Tractable supply chain production planning, modeling nonlinear lead time and quality of service constraints

This paper addresses the task of coordinated planning of a supply chain (SC). Work in process (WIP) in each facility participating in the SC, finished goods inventory, and backlogged demand costs are minimized over the planning horizon. In addition to the usual modeling of linear material flow balance equations, variable lead time (LT) requirements, resulting from the increasing incremental WIP as a facility’s utilization increases, are also modeled. In recognition of the emerging significance of quality of service (QoS), that is, control of stockout probability to meet demand on time, maximum stockout probability constraints are also modeled explicitly. Lead time and QoS modeling require incorporation of nonlinear constraints in the production planning optimization process. The quantification of these nonlinear constraints must capture statistics of the stochastic behavior of production facilities revealed during a time scale far shorter than the customary weekly time scale of the planning process. The apparent computational complexity of planning production against variable LT and QoS constraints has long resulted in MRP-based scheduling practices that ignore the LT and QoS impact to the plan’s detriment.
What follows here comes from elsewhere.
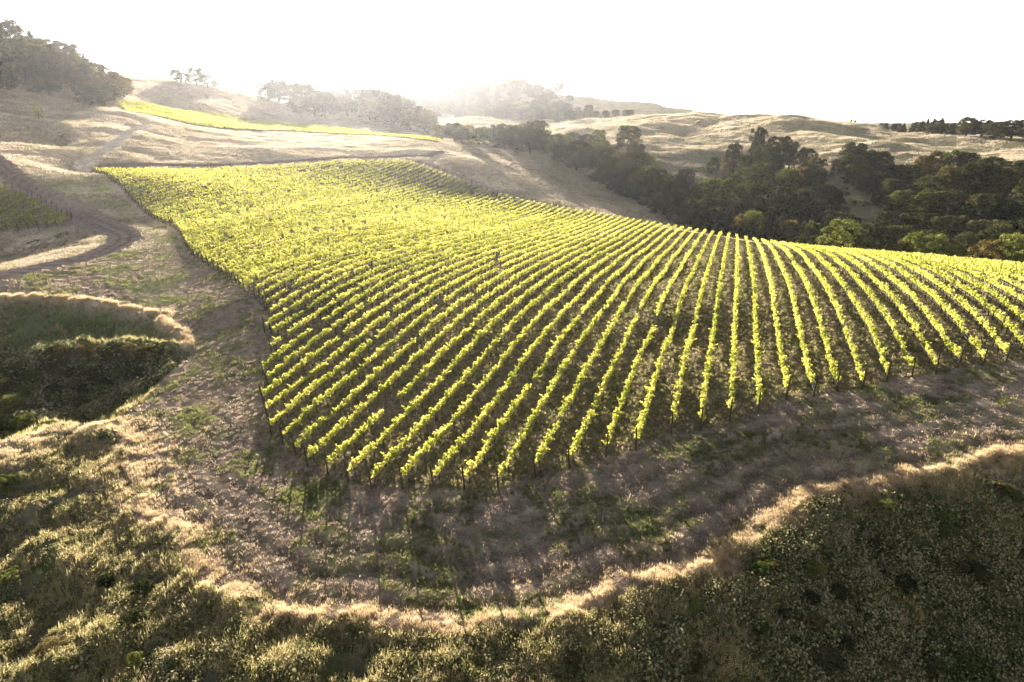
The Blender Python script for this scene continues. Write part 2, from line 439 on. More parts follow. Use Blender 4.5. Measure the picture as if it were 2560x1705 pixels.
def leaf_mat(name, stops, trans=0.5, tcol=(1, 1, 1), patch=None, rnd=0.35, isv=0.45):
    """diffuse + translucent leaf; colour from a random value per plant and a noise over the ground"""
    m, nt, out = new_mat(name)
    oi = nt.nodes.new('ShaderNodeObjectInfo'); geo = nt.nodes.new('ShaderNodeNewGeometry')
    nz = nt.nodes.new('ShaderNodeTexNoise'); nz.inputs['Scale'].default_value = patch or 0.35; nz.inputs['Detail'].default_value = 4
    nt.links.new(geo.outputs['Position'], nz.inputs['Vector'])
    isl = nt.nodes.new('ShaderNodeMath'); isl.operation = 'MULTIPLY'; isl.inputs[1].default_value = isv
    nt.links.new(geo.outputs['Random Per Island'], isl.inputs[0])
    a1 = nt.nodes.new('ShaderNodeMath'); a1.operation = 'MULTIPLY_ADD'; a1.inputs[1].default_value = rnd
    nt.links.new(oi.outputs['Random'], a1.inputs[0]); nt.links.new(isl.outputs[0], a1.inputs[2])
    a2 = nt.nodes.new('ShaderNodeMath'); a2.operation = 'MULTIPLY_ADD'; a2.inputs[1].default_value = 1.3
    mn = nt.nodes.new('ShaderNodeMath'); mn.operation = 'SUBTRACT'; mn.inputs[1].default_value = 0.41
    nt.links.new(nz.outputs['Fac'], mn.inputs[0])
    nt.links.new(mn.outputs[0], a2.inputs[0]); nt.links.new(a1.outputs[0], a2.inputs[2])
    cr = nt.nodes.new('ShaderNodeValToRGB')
    while len(cr.color_ramp.elements) < len(stops): cr.color_ramp.elements.new(0.5)
    for e, (p_, c_) in zip(cr.color_ramp.elements, stops): e.position = p_; e.color = (*c_, 1)
    nt.links.new(a2.outputs[0], cr.inputs[0])
    df = nt.nodes.new('ShaderNodeBsdfDiffuse'); tr = nt.nodes.new('ShaderNodeBsdfTranslucent')
    nt.links.new(cr.outputs[0], df.inputs[0])
    tm = nt.nodes.new('ShaderNodeVectorMath'); tm.operation = 'MULTIPLY'; tm.inputs[1].default_value = tcol
    nt.links.new(cr.outputs[0], tm.inputs[0]); nt.links.new(tm.outputs[0], tr.inputs[0])
    mx = nt.nodes.new('ShaderNodeMixShader'); mx.inputs[0].default_value = trans
    nt.links.new(df.outputs[0], mx.inputs[1]); nt.links.new(tr.outputs[0], mx.inputs[2])
    nt.links.new(mx.outputs[0], out.inputs['Surface'])
    return m

def ground_mat(name):
    m, nt, out = new_mat(name)
    N = nt.nodes.new; Lk = nt.links.new
    at = N('ShaderNodeAttribute'); at.attribute_name = 'col'
    geo = N('ShaderNodeNewGeometry')
    n1 = N('ShaderNodeTexNoise'); n1.inputs['Scale'].default_value = 0.9; n1.inputs['Detail'].default_value = 8; n1.inputs['Roughness'].default_value = 0.7
    n2 = N('ShaderNodeTexNoise'); n2.inputs['Scale'].default_value = 0.045; n2.inputs['Detail'].default_value = 7; n2.inputs['Roughness'].default_value = 0.65
    n3 = N('ShaderNodeTexNoise'); n3.inputs['Scale'].default_value = 5.0; n3.inputs['Detail'].default_value = 5; n3.inputs['Roughness'].default_value = 0.8
    for n_ in (n1, n2, n3): Lk(geo.outputs['Position'], n_.inputs['Vector'])
    def mr(src, a, b):
        q = N('ShaderNodeMapRange'); q.inputs['From Min'].default_value = 0.3; q.inputs['From Max'].default_value = 0.7
        q.inputs['To Min'].default_value = a; q.inputs['To Max'].default_value = b; Lk(src, q.inputs['Value']); return q.outputs[0]
    mu = N('ShaderNodeMath'); mu.operation = 'MULTIPLY'; Lk(mr(n1.outputs['Fac'], .5, 1.5), mu.inputs[0]); Lk(mr(n2.outputs['Fac'], .78, 1.2), mu.inputs[1])
    mu2 = N('ShaderNodeMath'); mu2.operation = 'MULTIPLY'; Lk(mu.outputs[0], mu2.inputs[0]); Lk(mr(n3.outputs['Fac'], .75, 1.25), mu2.inputs[1])
    sc = N('ShaderNodeVectorMath'); sc.operation = 'SCALE'; Lk(at.outputs['Color'], sc.inputs[0]); Lk(mu2.outputs[0], sc.inputs['Scale'])
    # greener where moist
    mixg = N('ShaderNodeMix'); mixg.data_type = 'RGBA'; mixg.blend_type = 'MULTIPLY'; mixg.inputs['B'].default_value = (.62, .80, .42, 1)
    n4 = N('ShaderNodeTexNoise'); n4.inputs['Scale'].default_value = 0.22; n4.inputs['Detail'].default_value = 6; Lk(geo.outputs['Position'], n4.inputs['Vector'])
    gw = N('ShaderNodeMapRange'); gw.inputs['From Min'].default_value = .5; gw.inputs['From Max'].default_value = .68; Lk(n4.outputs['Fac'], gw.inputs['Value'])
    gm = N('ShaderNodeMath'); gm.operation = 'MULTIPLY'; Lk(gw.outputs[0], gm.inputs[0]); Lk(at.outputs['Alpha'], gm.inputs[1])
    Lk(gm.outputs[0], mixg.inputs['Factor']); Lk(sc.outputs[0], mixg.inputs['A'])
    b = N('ShaderNodeBsdfDiffuse'); b.inputs['Roughness'].default_value = 1.0
    sh = N('ShaderNodeBsdfSheen'); sh.inputs['Roughness'].default_value = 0.6; shs = N('ShaderNodeVectorMath'); shs.operation = 'SCALE'; Lk(mixg.outputs['Result'], shs.inputs[0]); sha = N('ShaderNodeMath'); sha.operation = 'MULTIPLY'; sha.inputs[1].default_value = .12; Lk(at.outputs['Alpha'], sha.inputs[0]); Lk(sha.outputs[0], shs.inputs['Scale']); Lk(shs.outputs[0], sh.inputs['Color'])
    ms = N('ShaderNodeAddShader')
    Lk(mixg.outputs['Result'], b.inputs['Color'])
    bp = N('ShaderNodeBump'); bp.inputs['Strength'].default_value = 0.45; bp.inputs['Distance'].default_value = 0.2
    ad = N('ShaderNodeMath'); ad.operation = 'ADD'; Lk(n1.outputs['Fac'], ad.inputs[0])
    s3 = N('ShaderNodeMath'); s3.operation = 'MULTIPLY'; s3.inputs[1].default_value = .35; Lk(n3.outputs['Fac'], s3.inputs[0]); Lk(s3.outputs[0], ad.inputs[1])
    Lk(ad.outputs[0], bp.inputs['Height']); Lk(bp.outputs[0], b.inputs['Normal'])
    Lk(b.outputs[0], ms.inputs[0]); Lk(sh.outputs[0], ms.inputs[1])
    Lk(ms.outputs[0], out.inputs['Surface'])
    return m

M_ground = ground_mat('grass_and_soil')
M_vine = leaf_mat('vine_leaf', [(0.0, (.15, .19, .04)), (0.45, (.36, .38, .09)), (1.0, (.57, .54, .20))], trans=0.52, tcol=(1.2, 1.12, .75), patch=.3)
M_wood = simple_mat('weathered_wood', (.06, .045, .035), var=.2, scale=3)
M_bark = simple_mat('bark', (.06, .045, .035), var=.25)
M_metal = simple_mat('galvanised_wire', (.42, .40, .38), rough=.5, var=.05)
M_hose = simple_mat('drip_hose', (.30, .28, .27), rough=.5, var=.05)
M_stake = simple_mat('steel_stake', (.09, .07, .06), rough=.7, var=.1)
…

The computational complexity challenge was overcome by proposing and adopting a time-scale decomposition approach to production planning, where short-time-scale stochastic dynamics are modeled in multiple facility-specific subproblems that receive tentative targets from a deterministic master problem and return statistics to it. A converging and scalable iterative methodology is implemented, providing evidence that significantly lower cost production plans are achievable in a computationally tractable manner.